- Data to use:
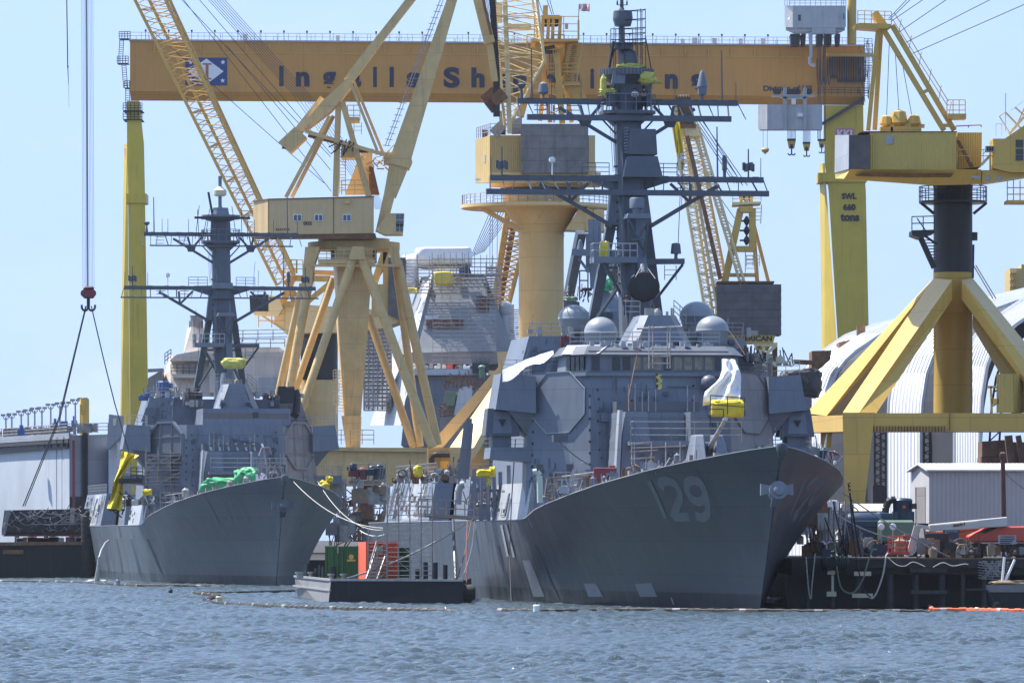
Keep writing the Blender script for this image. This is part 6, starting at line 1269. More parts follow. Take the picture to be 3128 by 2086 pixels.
# portal ring beams
MB().prism([Rc(770,26,-7),Rc(2150,26,-7),Rc(2150,152,-7),Rc(755,152,-7)], V(0,4,0)).build('portal_beam', MT['yel_r'], T)
MB().prism([Rc(170,48,22),Rc(560,48,22),Rc(560,160,22),Rc(170,160,22)], V(0,3,0)).build('portal_beam', MT['yel_r'], T)
MB().frus([Rc(556,40,-6.5),Rc(556,152,-6.5),Rc(300,160,22),Rc(300,48,22)], [Rc(640,40,-6.5),Rc(640,152,-6.5),Rc(440,160,22),Rc(440,48,22)]).build('portal_beam', MT['yel_r'], T)
MB().frus([Rc(572,765,-7.1),Rc(690,765,-7.2),Rc(690,765,-4),Rc(572,765,-3)], [Rc(550,22,-7.1),Rc(770,22,-7.2),Rc(770,22,-3),Rc(550,22,-2)]).build('portal_leg', MT['yel_r'], T)
MB().frus([Rc(400,265,23),Rc(470,265,23),Rc(470,265,26),Rc(400,265,26)], [Rc(400,150,23),Rc(480,150,23),Rc(480,150,26),Rc(400,150,26)]).build('portal_leg', MT['yel_r'], T)
MB().box(tuple(Rc(1280,22,-7.25)), tuple(Rc(1285,148,-7.05))).build('beam_seam', MT['rustb'], T)
mb = MB()
for k in range(24): mb.cbox(Rc(765+k*21,134,-7.1), .1,.15,.5)
mb.build('beam_stud', MT['rustb'], T)
eh = MB().prism([Rb(1610,1214,-6),Rb(1720,1212,-6),Rb(1722,1478,-6),Rb(1610,1478,-6)], V(0,1,0)); eh.prism([Rb(1723,1214,-6),Rb(1790,1216,-3),Rb(1790,1478,-3),Rb(1723,1478,-6)], V(0,3,0)); eh.build('electrical_house', MT['yel_rc'], T)
mb = MB(); mb.prism([Rb(1560,1300,-6),Rb(1572,1300,-6),Rb(1580,1480,-6),Rb(1566,1480,-6)], V(0,.4,0)); mb.box(tuple(Rb(1545,1310,-6)), tuple(Rb(1600,1298,-5))); mb.box(tuple(Rb(1570,1420,-6)), tuple(Rb(1612,1385,-5))); mb.build('bracket_lamp', MT['yel_l'], T)
# house
hs = MB().prism([Rr(738,905,0),Rr(1330,905,0),Rr(1330,1160,0),Rr(738,1160,0)], V(0,13,0)).build('machinery_house', MT['yel_rc'], T)
MB().prism([Rr(660,912,-.05),Rr(690,899,-.05),Rr(1335,899,-.05),Rr(1335,906,-.05),Rr(738,908,-.05)], V(0,13.1,0)).build('roof_edge', MT['rustb'], hs)
MB().prism([Rr(842,935,-.02),Rr(900,935,-.02),Rr(900,988,-.02),Rr(842,988,-.02)], V(0,-.06,0)).build('window', MT['haze_l'], hs)
ct = MB().frus([Rr(503,1185,7),Rr(598,1158,-.6),Rr(737,1155,-.6),Rr(737,1155,9)], [Rr(503,928,7),Rr(598,926,-.6),Rr(737,924,-.6),Rr(737,924,9)]).build('counterweight', MT['conc_d'], T)
MB().frus([Rr(499,1186,7.2),Rr(597,1158,-.7),Rr(592,1157,-.9),Rr(496,1184,7.0)], [Rr(503,926,7.1),Rr(598,924,-.7),Rr(594,924,-.9),Rr(499,926,6.9)]).build('lit_ballast_face', MT['haze_l'], ct)  # sunlit left face of the ballast, painted in pale grey
sb = MB().frus([Rr(500,1222,7),Rr(560,1224,0),Rr(1150,1270,0),Rr(1500,1262,0),Rr(1500,1262,13),Rr(500,1222,13)], [Rr(500,1186,7),Rr(605,1158,-.8),Rr(1150,1160,-.8),Rr(1500,1160,-.8),Rr(1500,1160,13),Rr(500,1186,13)]).build('machinery_deck', MT['yel_r'], T)
mb = MB(); mb.prism([Rr(690,1186,-.86),Rr(1310,1186,-.86),Rr(1290,1215,-.4),Rr(1000,1215,-.4),Rr(640,1205,-.5)], V(0,.3,0)); mb.build('deck_shadow_plate', MT['rustb'], sb)  # shadow below the house, painted in as a brown plate
MB().prism([Rr(1335,908,2),Rr(1505,908,2),Rr(1500,1140,2),Rr(1335,1160,2)], V(0,9,0)).build('switch_house', MT['yel_rc'], T)
mb = MB(); mb.prism([Rr(1330,960,.8),Rr(1350,960,.8),Rr(1450,1140,.8),Rr(1425,1145,.8)], V(0,.5,0)); mb.build('house_brace', MT['rustb'], T)
md = MB()
for x, s_, y in ((848,.8,905),(936,1.1,900),(1040,.85,905)):
    p = Rr(x,y,2); md.cbox(p+V(0,0,.15), 1.4*s_,1.6,.5); md.lathe(p+V(0,0,.4), [(.35*s_,0),(.75*s_,.35),(.55*s_,1.2*s_),(.2,1.35*s_)], 8); md.beam(p+V(.2,0,.6), p+V(1.0*s_,-.3,.5), .35)
md.build('winch_hood', MT['yel_r'], T)
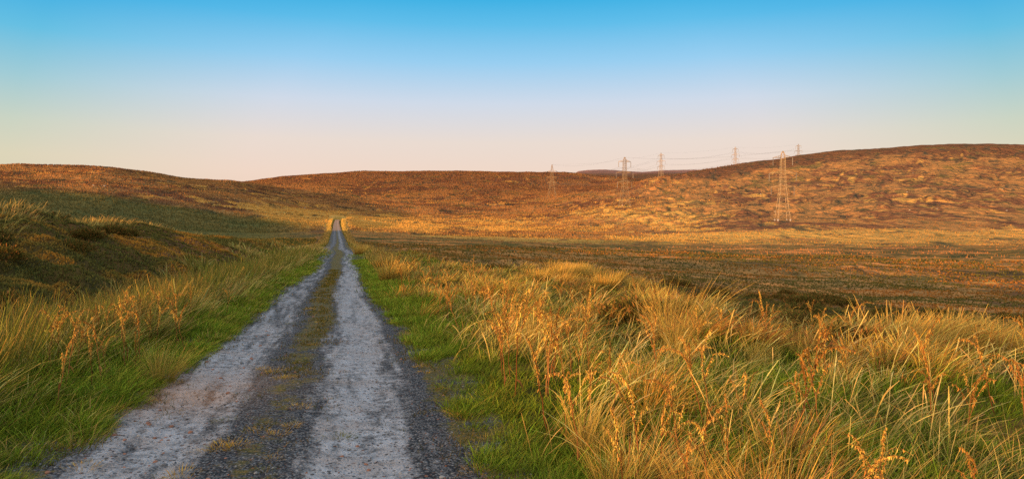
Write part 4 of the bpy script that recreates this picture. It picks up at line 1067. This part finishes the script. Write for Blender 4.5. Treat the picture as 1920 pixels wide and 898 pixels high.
# towards the sides the low sky turns yellow green
side = ramp(nt, zz, [(0.0, srgb(225, 208, 178)), (.09, srgb(226, 218, 190)), (.13, srgb(207, 217, 200)), (.18, srgb(165, 209, 219)), (.235, srgb(104, 196, 232)), (.285, srgb(58, 178, 232)), (.33, srgb(14, 164, 224)), (.5, (.20, .40, .62)), (1.0, (.54, .56, .60))])
fwd = ramp(nt, sep.outputs[1], [(.80, (0, 0, 0)), (.93, (1, 1, 1))])
col = mixrgb(nt, fwd, side, base)
# warm glow of the low sun behind
sd = N(nt, 'ShaderNodeVectorMath', operation='DOT_PRODUCT'); nt.links.new(tc.outputs['Generated'], sd.inputs[0]); sd.inputs[1].default_value = (-SX * math.cos(SEL), -SY * math.cos(SEL), math.sin(SEL))
glow = ramp(nt, sd.outputs['Value'], [(.05, (0, 0, 0)), (.6, (.58, .38, .18)), (1, (1.8, 1.1, .46))])
col = mixrgb(nt, 1.0, col, glow, 'ADD')
sky = nt.nodes.new('ShaderNodeTexSky'); sky.sky_type = 'NISHITA'; sky.sun_disc = False; sky.sun_elevation = SEL; sky.sun_rotation = math.pi + SAZ
skm = N(nt, 'ShaderNodeVectorMath', operation='SCALE'); nt.links.new(sky.outputs[0], skm.inputs[0]); skm.inputs['Scale'].default_value = .06
col = mixrgb(nt, .06, col, skm.outputs[0])
nt.links.new(col, bg.inputs[0]); bg.inputs[1].default_value = 1.0; nt.links.new(bg.outputs[0], out.inputs[0])

sl = bpy.data.lights.new('sun', 'SUN'); sl.energy = 5.0; sl.angle = math.radians(.5); sl.color = (1.0, .51, .19)
so = bpy.data.objects.new('sun', sl); COL.objects.link(so); so.location = (-60, -50, 30)
so.rotation_euler = (math.pi / 2 - SEL, 0, -SAZ)
cd = bpy.data.cameras.new('camera'); cd.lens = 24; cd.sensor_width = 36; cd.clip_start = .1; cd.clip_end = 20000
co = bpy.data.objects.new('camera', cd); COL.objects.link(co); co.location = (0, 0, EYE); co.rotation_euler = (math.pi / 2 - math.atan(19 / 1280), 0, 0)
SC.camera = co
SC.render.engine = 'CYCLES'
SC.view_settings.view_transform = 'Standard'; SC.view_settings.look = 'None'; SC.view_settings.exposure = 0; SC.view_settings.gamma = 1
SC.cycles.use_denoising = False
SC.cycles.max_bounces = 5; SC.cycles.diffuse_bounces = 2; SC.cycles.transmission_bounces = 3
SC.cycles.sample_clamp_indirect = 4
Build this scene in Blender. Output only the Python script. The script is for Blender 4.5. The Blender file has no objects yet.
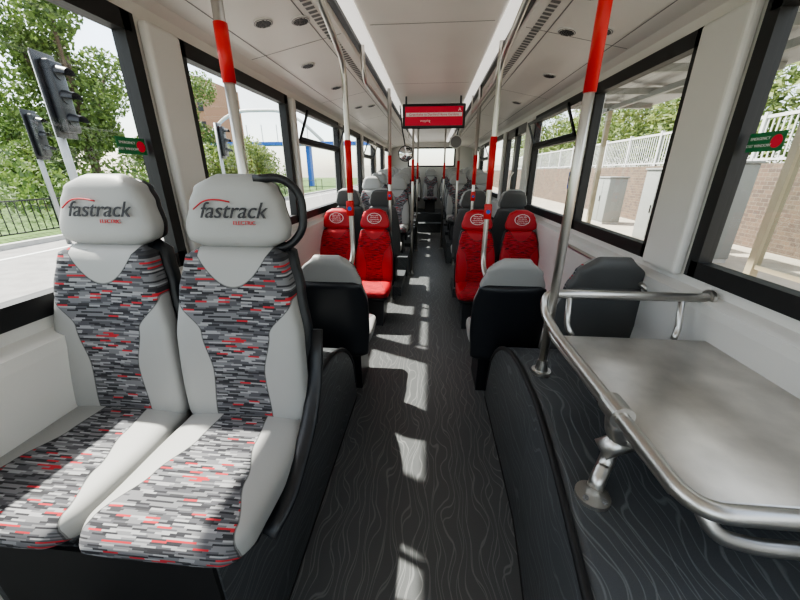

- Your instructions: Check each line above for the string "part", then copy the ones that have it.

- Result:
Keep writing the Blender script for this image. This is part 6, starting at line 1269. More parts follow. Take the picture to be 3128 by 2086 pixels.
Write part 4 of the bpy script that recreates this picture. It picks up at line 1067. This part finishes the script. Write for Blender 4.5. Treat the picture as 1920 pixels wide and 898 pixels high.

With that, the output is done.